Sweaty and disgusting: More thoughts on how hygiene norms work to maintain the social order.

Today it is HOT in Arizona, like most summer days. But in August the monsoon rolls in and so does the humidity. Things get sweaty. Sweat is obviously useful, an evolved mechanism that helps our “naked ape” species keep cool in hot/dry climates.

Sometimes sweat is seen as normal and expected, like during a gym workout. Yet not all sweat is socially acceptable. Anti-perspirants sell well in many places designed to stop underarm or foot sweat. Deodorant too, is about masking or neutralizing the unwanted smell of sweat. Too much sweat, sometimes any sweat, is viewed negatively.

Sweating can be seen as shameful, especially if combined with other social signals of being dirty or disgusting. This came our clearly in Cindi’s interviews with Japanese adults for our forthcoming book on living with weight. Women talked about men being disgusting if they were “sweaty”, but this disgust was most obviously targeting those who were also very overweight. Disposable “sweat sheets” or “body paper” are one of the commodities used in Japan to manage unwanted sweat. It has also come out in our ethnographic work around obesity in the US. Excess sweat was often discussed as a corollary of being “fat,” part of a physical cluster of “disgusting” traits (like being dirty and lazy) that attaches to larger bodies. Sweat, like body fat or body hair, is something one is meant to control adequately. Failure to do so signals moral failing. [And, it is the case that large bodies do actually sweat more than smaller ones under matched conditions; men don’t actually sweat more than women once you take body size into account.]

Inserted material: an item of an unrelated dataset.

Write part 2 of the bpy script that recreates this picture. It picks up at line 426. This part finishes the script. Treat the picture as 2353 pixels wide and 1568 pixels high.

Japanese men’s “body paper”

So when does perspiration move from being a healthy glow to a disgusting sweat? What defines “normal” versus “unacceptable”? It does seem other cultural markers of the seating person’s social status matters here. For our Japanese informants, being large makes the sweat less tolerable, more disgusting. In our cross-cultural work we have also seen sweatiness being cognitively connected to homelessness and other forms of economic marginality, and judged as unacceptable as a result. So the answer is, it depends significantly on who is sweating. Social structure matters.

Orson Wells famously said of Rita Hayworth, “Horses sweat. People perspire. Miss Hayworth glows.” Maybe it is more that “disgusting” people sweat, “normal” people perspire, and the highest status glow. Sweat stains some, not all.

Rita Hayworth building up a glow with Fred Astaire.